Mr. Frisch cited the presence of offstage instruments as Mahler’s way of “breaking down the fourth wall of the concert hall.”
“It puts the music with the listener and displaces it in ways that change the listening experience.” This spatial exploration of sound, he said, anticipates Ives and Varèse.
Mahler also massages various musical ideas together while managing to retain diversity and discontinuity. “He brings disparate sound materials together in a work, juxtaposing folk melodies and klezmer-like tunes with Romantic melodies and gestures. There’s no attempt to smooth them over. It’s just juxtaposition and confrontation.”
In this respect, Mahler has been taken to prefigure postmodernism.
Mr. Frisch echoed Mr. Hansen in pointing to the great variety of Mahler’s work — and, in particular, its raw emotionalism — as a source of inspiration to modern and contemporary composers. “There’s a powerful, troubled personality willing to share his anguish and pain and joy. This music has an honesty and authenticity that speaks to us today. It’s both sonically interesting and speaks to the gut.”
Many of these aspects of Mahler’s works were ignored at the Berlin Philharmonic, however, during the long tenure of Herbert von Karajan, who treated Mahler as a typical late Romantic composer. Karajan’s successors, Claudio Abbado and Sir Simon Rattle, have emphasized Mahler’s modern qualities and finessed the Berlin Philharmonic into one of the world’s leading Mahler orchestras.
In the opening concert of the series on Thursday — a sold-out concert of the Ninth prefaced by a work from the Finnish composer Magnus Lindberg — Sir Simon took an Apollonian and exacting approach to the Mahler. Conducting the score by heart, Sir Simon and the orchestra seemed to be working at a level of feverish intensity. It made for a performance that was both emotionally involved and intellectually incisive.
That combination of brains and heart was also present in Lindberg’s “Seht die Sonne,” which is scored for nearly the same orchestra as the Ninth. But unlike the Ninth, Mr. Lindberg’s 20-minutelong work is surprisingly bright.
“Seht die Sonne” features a Mahlerian handling of the orchestra, especially in the soloistic treatment of the instruments and in the layers of melody fragments that constantly pile on top of each other.

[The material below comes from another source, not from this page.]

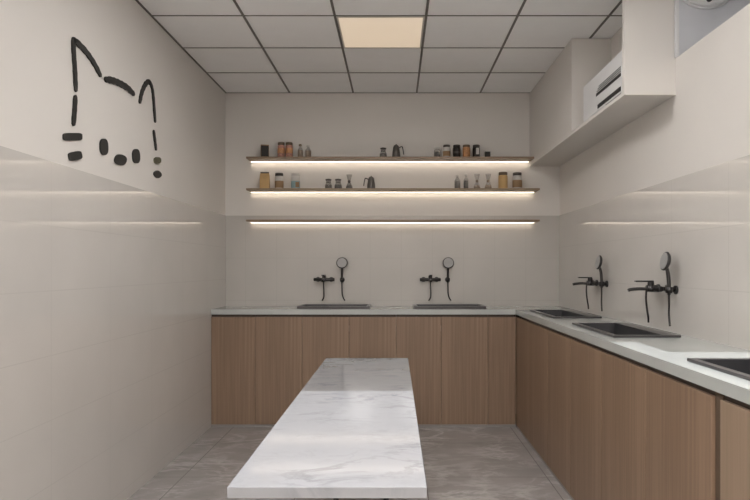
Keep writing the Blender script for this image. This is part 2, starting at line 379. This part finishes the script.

Further evoking a Mahlerian soundscape, the composer keeps everything in a constant state of tension and flux.
Mr. Lindberg said he is inspired by Mahler’s ability to stretch the limits of the orchestra. “Mahler took the orchestra to the most extreme,” Mr. Lindberg said backstage during intermission.
Mr. Lindberg says that the older he gets, the closer he edges to the late Romantics in exploring the possibilities of the symphony orchestra. “There’s still so much to be done with the classical orchestra. Much more than was attempted after Mahler.”